Tuesday, September 16, 2014

* Pandora (P) - Pop on Upgrade But is Analyst Looking at the Wrong Metric (5 Charts)?

Share on StockTwits

P is trading $27.53, up 6.2% with IV30™ up 3.4%. The Symbol Summary is included below.

Provided by Livevol

Pandora Media (P) shares are up 4.8% to $27.18 on Tuesday after analysts at JPMorgan reiterated their "overweight" and $42 price target in a research note today. The firm bases this view on the expectation that the Internet radio company will see stronger advertising revenue throughout the rest of this year as its listener hours are currently near all-time highs.
Source: TheStreet.com: Why Pandora (P) Stock Is Rising Today, written by Tony Owusu.

That last part of the note from JPM is not a throw away nor do I believe it is the real risk.  While revenue is growing rapidly in P, so is competition and that competition (among other things) is holding one key financial measure back, and that financial measure keeps P at losses (rather than earnings).  We'll look at five fundamental charts, then the option market risk pricing and see that this firm is in flux, while the option market points to lower risk.

The all-time stock chart is include below.

Provided by Yahoo! Finance

We can see the abrupt run up from ~$8 to ~$37 in just over a year, and then the recent slide back down to $27.50.  For the last several months the stock has been in a bit of a quiet period, which is reflected in the risk pricing by the option market.

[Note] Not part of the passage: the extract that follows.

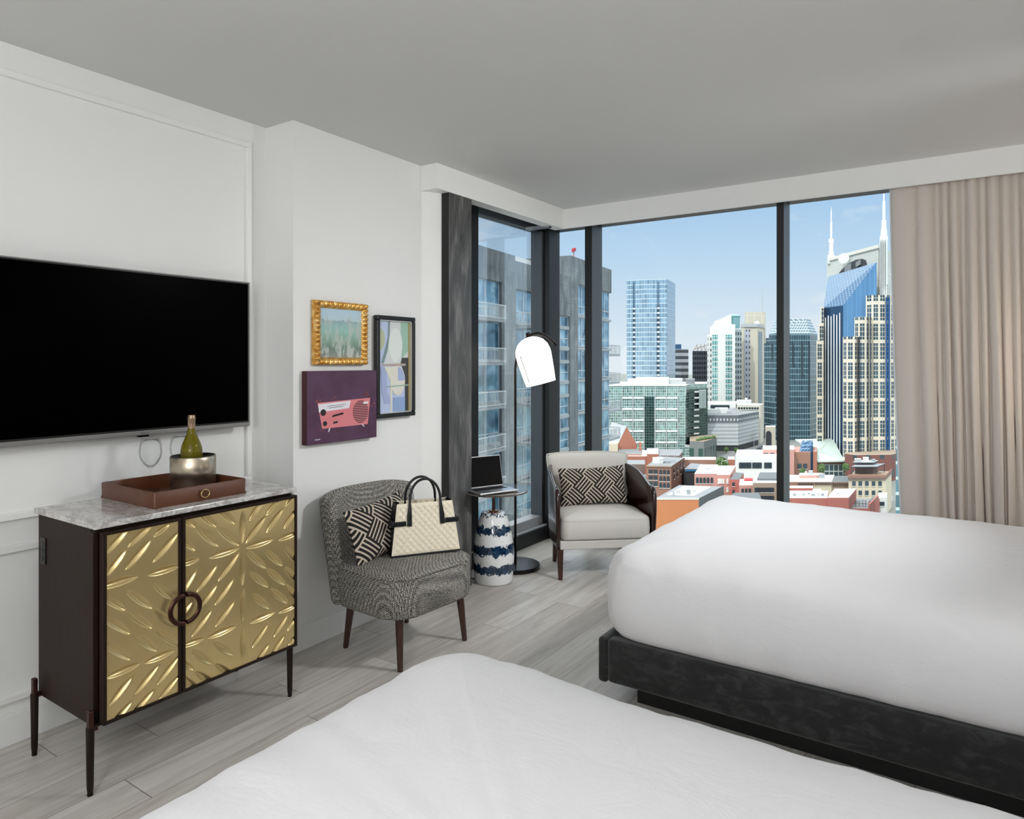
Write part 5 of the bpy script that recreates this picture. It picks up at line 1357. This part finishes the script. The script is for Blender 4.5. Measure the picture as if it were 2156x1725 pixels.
# ---- low brick blocks along the street
b = bld('brick_warehouse', 'long low red brick warehouse behind the brown brick building')
D_ = 290
extr(b, 'body', gpts((1322, D_), (1362, D_), (1362, D_+20), (1322, D_+20)), GZ, zz(961, D_), C['brickred'], C['roofwhite'])
extr(b, 'parapet_block', gpts((1362, D_-1), (1386, D_-1), (1386, D_+18), (1362, D_+18)), GZ, zz(955.5, D_), C['brickred'], C['roofwhite'])
extr(b, 'end_block', gpts((1386, D_), (1430, D_), (1437, D_+14), (1437, D_+22), (1386, D_+22)), GZ, zz(960, D_), C['brickdk'], C['roofgrey'])
b = bld('grey_brick_house', 'low weathered grey brick building left of the brown brick block')
D_ = 266
extr(b, 'body', gpts((1320, D_), (1358, D_), (1358, D_+12), (1320, D_+12)), GZ, zz(978, D_), C['brickdk'], C['roofgrey'])
extr(b, 'front', gpts((1324, D_-6), (1361, D_-6), (1361, D_), (1324, D_)), GZ, zz(999, D_), C['tan'], C['roofgrey'])

b = bld('brown_brick_building', 'three storey brown brick corner building with arched windows and roof equipment')
D_ = 255
pF, pC, pR = gp(1361, D_+1), gp(1413, D_), gp(1441.6, D_+24)
extr(b, 'body', [pF, pC, pR, gp(1385, D_+28)], GZ, zz(983, D_), C['brick'], C['roofgrey'])
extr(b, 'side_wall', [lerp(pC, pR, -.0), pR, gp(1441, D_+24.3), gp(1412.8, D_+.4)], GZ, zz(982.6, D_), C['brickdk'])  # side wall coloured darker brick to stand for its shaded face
extr(b, 'cornice', [gp(1360.5, D_+.6), gp(1413.6, D_-.5), gp(1413.4, D_+.3), gp(1360.5, D_+1.4)], zz(984, D_), zz(981, D_), C['tan'])
o_ = Vector((*pC, 0))-Vector((*pF, 0)); nn = Vector((o_.y, -o_.x, 0)).normalized()*.1
qF, qC = (pF[0]+nn.x, pF[1]+nn.y), (pC[0]+nn.x, pC[1]+nn.y)
win_rows(b, qF, qC, (.58, .73, .885), [zz(996, D_), zz(1010, D_), zz(1024, D_)], 1.0, 1.35, None, True)
win_rows(b, qF, qC, (.17, .37), [zz(994, D_), zz(1007, D_), zz(1020, D_)], 1.5, 1.6)
win_rows(b, (pC[0]+.15, pC[1]-.1), (pR[0]+.15, pR[1]-.1), (.18, .42, .68, .9), [zz(995, D_), zz(1009, D_)], 1.0, 1.4, C['darkglass'])
unit(b, 1385, D_+8, 966, 981, 22, C['white']); unit(b, 1404, D_+10, 971, 980, 12, C['metalgrey']); unit(b, 1417, D_+12, 969, 979, 10, C['lightgrey'])
g = MB()
for (u, d) in ((1390, D_+6), (1405, D_+7), (1421, D_+9)):
    a = gp(u, d); g.tube([(a[0], a[1], zz(983, D_)), (a[0], a[1], zz(958, d))], .12, 6)
a, c = gp(1390, D_+6), gp(1421, D_+9); g.tube([(a[0], a[1], zz(958, D_+6)), (c[0], c[1], zz(958, D_+9))], .15, 6); g.tube([(a[0], a[1], zz(968, D_+6)), (c[0], c[1], zz(968, D_+9))], .15, 6)
g.build('roof_frame', C['lightgrey'], b)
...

Let's turn to the IV60™ chart in isolation, below.

Provided by Livevol

The implied volatility is the forward looking risk in the equity price as reflected by the option market (IV60™ looks forward exactly 60 calendar days).

In English, the yellow curve is the risk in future stock price movement. We can see a rather systematic decline in the risk as reflected by the option market over the last two-years.  Here's the question: Is risk really lower in P now than it has been in the prior two-years?

That's hard to answer, but some financial measures do point to an inflection point...

Revenue (TTM)
This in one of the best charts for Pandora.  Revenue (TTM) has gone from ~$120M to ~$800M in four years.

Gross Margin %
This is a pretty exciting chart for those that are long P.  Gross Margin % has increased from ~32% to now ~44% as revenue have been increasing.  This is really "the long thesis."

Research & Development over Operating Expense
While this chart looks to show a change in strategy, this is one where we have to look at scale (the y-axis). P is spending about $0.05 of every $1 in operating expense on R&D.  That has grown from ~$0.04.  So... in absolute terms, this isn't a huge change... but does support a thesis that P is still investing in making the product better.

Net Income (aka Earnings)
The good news sort of runs out by the time we look to earnings (if you're a short) and continues to be good news (if you're along).  perspective is everything here.  P was losing money and accelerating losses for quite some time, but has turned that around rather significantly.  That's the bullish case. The bearish case is pretty easy: The firm isn't making money.

Operating Margins
This is one of my favorite measures, because it's so easy to understand. A firm must earn more than $1 in operating revenue for every dollar in operating expense in order to be profitable.  This is really the end-all-be-all for Pandora. With increasing revenues and gross margins, longs have to be waiting for positive earnings... but, that will never happen if this measure doesn't break above 1.0 (aka operating revenue > operating expense).  As of right now, the shorts can claim rather loudly that this measure looks asymptotic to 1, or... P just can't create a profit. The bulls would argue, the firm is inches away from a profit. Both arguments are valid.

Given all that stuff up there, I'm neither a bull nor bear on the stock price, but I am certainly not convinced the firm is in equilibrium.  it simply cannot exist like this -- it must push to a profit and succeed, or it will go away (or be taken over).

Let's look at the option risk pricing explicitly via the option prices. The Options Tab is included below.

Provided by Livevol

Using the at-the-money (ATM) straddle we can see that the option market reflects a price range of [$24.50, $31.50] by the end of trading on Oct. 17th.

The range reflected y the option market is [$21.60, $34.40] by the end of trading on Dec. 19th.

  • If you believe the stock will be outside that range on expiry or any date before then, then you think the volatility is too low.
  • If you believe that range is too wide, and that the stock will definitively be in that range on expiration, then you think volatility is too high.
  • If you're not sure, and can make an argument for either case, then you think volatility is priced just about right.

This is trade analysis, not a recommendation.